Its order or disorder precedes the child, already tracing a destiny which it will be able to make its own, or not. It is there that psychoanalysis intervenes. Why does a subject who comes to analysis always end up speaking about his family? The answer is: Family Dramas, Family Traumas!
A family is the banality of drama: to have an absent or present father, an absent or present mother, to have a brother or a sister, to have neither, to discover secrets that everybody knew, conflicts, inheritances … it is a microcosm of any social bond.

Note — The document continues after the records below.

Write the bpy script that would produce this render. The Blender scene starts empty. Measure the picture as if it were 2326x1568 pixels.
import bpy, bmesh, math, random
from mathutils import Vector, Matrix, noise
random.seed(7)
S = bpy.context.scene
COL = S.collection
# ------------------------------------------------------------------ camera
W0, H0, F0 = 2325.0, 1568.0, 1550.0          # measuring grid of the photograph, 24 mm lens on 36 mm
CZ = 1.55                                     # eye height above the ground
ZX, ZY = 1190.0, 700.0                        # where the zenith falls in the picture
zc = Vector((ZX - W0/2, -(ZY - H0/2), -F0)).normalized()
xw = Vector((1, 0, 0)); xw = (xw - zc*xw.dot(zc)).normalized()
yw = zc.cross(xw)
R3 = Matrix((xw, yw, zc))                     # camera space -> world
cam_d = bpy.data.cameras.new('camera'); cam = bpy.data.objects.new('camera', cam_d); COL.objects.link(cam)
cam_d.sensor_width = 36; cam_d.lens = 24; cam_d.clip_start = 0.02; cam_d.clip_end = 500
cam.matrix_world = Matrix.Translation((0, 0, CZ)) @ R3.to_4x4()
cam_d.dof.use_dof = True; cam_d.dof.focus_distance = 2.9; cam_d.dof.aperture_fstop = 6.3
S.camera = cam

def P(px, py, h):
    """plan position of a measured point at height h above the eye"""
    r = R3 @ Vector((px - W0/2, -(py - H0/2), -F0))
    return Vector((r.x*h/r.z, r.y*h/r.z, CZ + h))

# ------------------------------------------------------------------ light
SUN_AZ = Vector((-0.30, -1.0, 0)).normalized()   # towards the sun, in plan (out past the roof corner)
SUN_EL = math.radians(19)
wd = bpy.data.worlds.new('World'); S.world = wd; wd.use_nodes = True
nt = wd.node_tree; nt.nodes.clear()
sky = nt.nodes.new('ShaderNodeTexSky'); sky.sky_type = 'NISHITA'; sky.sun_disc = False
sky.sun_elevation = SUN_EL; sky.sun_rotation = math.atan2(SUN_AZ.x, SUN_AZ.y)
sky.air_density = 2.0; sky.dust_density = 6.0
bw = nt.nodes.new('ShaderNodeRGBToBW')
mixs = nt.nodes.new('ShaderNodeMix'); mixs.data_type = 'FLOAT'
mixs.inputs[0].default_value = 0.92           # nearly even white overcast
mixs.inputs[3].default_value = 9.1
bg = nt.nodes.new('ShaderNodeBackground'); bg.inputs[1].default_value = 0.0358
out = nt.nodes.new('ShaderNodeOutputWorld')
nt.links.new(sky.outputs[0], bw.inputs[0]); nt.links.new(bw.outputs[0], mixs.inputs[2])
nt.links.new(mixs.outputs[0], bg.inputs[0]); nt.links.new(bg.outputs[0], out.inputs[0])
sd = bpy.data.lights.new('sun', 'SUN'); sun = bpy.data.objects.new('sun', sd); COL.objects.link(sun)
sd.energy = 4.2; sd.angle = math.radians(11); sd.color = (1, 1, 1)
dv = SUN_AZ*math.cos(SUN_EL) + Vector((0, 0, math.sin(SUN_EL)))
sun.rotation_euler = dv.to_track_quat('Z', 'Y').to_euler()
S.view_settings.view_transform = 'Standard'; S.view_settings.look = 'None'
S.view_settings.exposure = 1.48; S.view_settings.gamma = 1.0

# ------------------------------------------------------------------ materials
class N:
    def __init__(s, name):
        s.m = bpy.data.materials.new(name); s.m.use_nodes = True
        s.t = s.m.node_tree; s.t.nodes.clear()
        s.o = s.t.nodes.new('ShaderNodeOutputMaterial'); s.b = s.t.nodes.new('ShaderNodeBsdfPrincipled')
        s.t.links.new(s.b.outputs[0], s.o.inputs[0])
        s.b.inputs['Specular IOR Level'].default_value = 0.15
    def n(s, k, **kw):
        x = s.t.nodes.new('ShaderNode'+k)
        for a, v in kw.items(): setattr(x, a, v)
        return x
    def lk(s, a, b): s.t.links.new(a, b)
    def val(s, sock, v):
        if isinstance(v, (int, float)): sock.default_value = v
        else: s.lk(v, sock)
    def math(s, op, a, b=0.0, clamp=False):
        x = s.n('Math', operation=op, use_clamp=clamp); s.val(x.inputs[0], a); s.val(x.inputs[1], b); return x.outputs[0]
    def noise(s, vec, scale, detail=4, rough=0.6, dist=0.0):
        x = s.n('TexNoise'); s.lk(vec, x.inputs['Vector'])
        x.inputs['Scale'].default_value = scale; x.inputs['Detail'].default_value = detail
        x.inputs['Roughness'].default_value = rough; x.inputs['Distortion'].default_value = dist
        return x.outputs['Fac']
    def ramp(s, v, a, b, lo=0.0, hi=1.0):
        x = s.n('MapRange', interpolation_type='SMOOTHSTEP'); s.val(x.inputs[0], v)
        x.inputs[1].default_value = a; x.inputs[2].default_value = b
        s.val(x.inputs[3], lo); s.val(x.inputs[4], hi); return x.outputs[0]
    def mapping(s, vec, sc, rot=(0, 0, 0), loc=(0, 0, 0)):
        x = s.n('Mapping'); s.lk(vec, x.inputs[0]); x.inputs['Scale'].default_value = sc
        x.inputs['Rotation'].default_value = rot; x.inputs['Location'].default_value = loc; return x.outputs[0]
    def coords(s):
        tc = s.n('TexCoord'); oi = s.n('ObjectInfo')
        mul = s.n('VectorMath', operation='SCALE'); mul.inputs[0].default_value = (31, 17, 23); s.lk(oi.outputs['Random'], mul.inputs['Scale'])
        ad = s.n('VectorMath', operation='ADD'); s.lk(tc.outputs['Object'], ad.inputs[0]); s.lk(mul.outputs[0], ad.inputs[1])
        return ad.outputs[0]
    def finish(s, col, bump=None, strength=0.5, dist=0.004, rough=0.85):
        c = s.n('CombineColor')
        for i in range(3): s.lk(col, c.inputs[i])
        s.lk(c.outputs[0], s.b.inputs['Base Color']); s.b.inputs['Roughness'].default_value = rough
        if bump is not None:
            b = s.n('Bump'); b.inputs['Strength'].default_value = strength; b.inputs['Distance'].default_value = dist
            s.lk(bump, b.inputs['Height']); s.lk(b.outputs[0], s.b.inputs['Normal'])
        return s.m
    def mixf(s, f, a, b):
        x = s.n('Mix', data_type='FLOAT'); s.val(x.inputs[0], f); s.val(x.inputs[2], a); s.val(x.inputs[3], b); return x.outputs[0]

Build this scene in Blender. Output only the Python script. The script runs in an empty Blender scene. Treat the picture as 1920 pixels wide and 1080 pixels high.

A family is the locus of trauma, always sexual. So it looks like it is the cause of it. Parents are always traumatic, Lacan said. Let us add that the same can be said of children! How can we account for trauma? A trauma is constituted by the absolute singularity of a foundational body experience, effaced as such and which only endures as a mark, a unary trait which represents the subject with a signifier for another signifier. It is there that the separation between subject and object occurs, the lost object whose sole trace is henceforth the mark. This is what Lacan said in 1966 in Baltimore: when the “subject repeats something particularly significant, you know that the subject is there, in this obscure thing that we call in some cases trauma, and in some cases exquisite pleasure.”
What of family, then? Read this issue and you will know more about its value as imaginary cradle of the fantasy, its symbolic status which delineates the contours of any relation to the Law, and of course its weight as real, as it is just as impossible to be in it as it is to get out of it.
An analysis, by removing from the family its value as destiny, by dissociating drama from trauma in order to name what was specifically traumatic for each subject, by showing that this supposed familial necessity was in fact merely a contingence devoid of sense, gives the initiative of his choices back to the speaking being.
In an analysis, one learns to make do without the family in order to make use of it.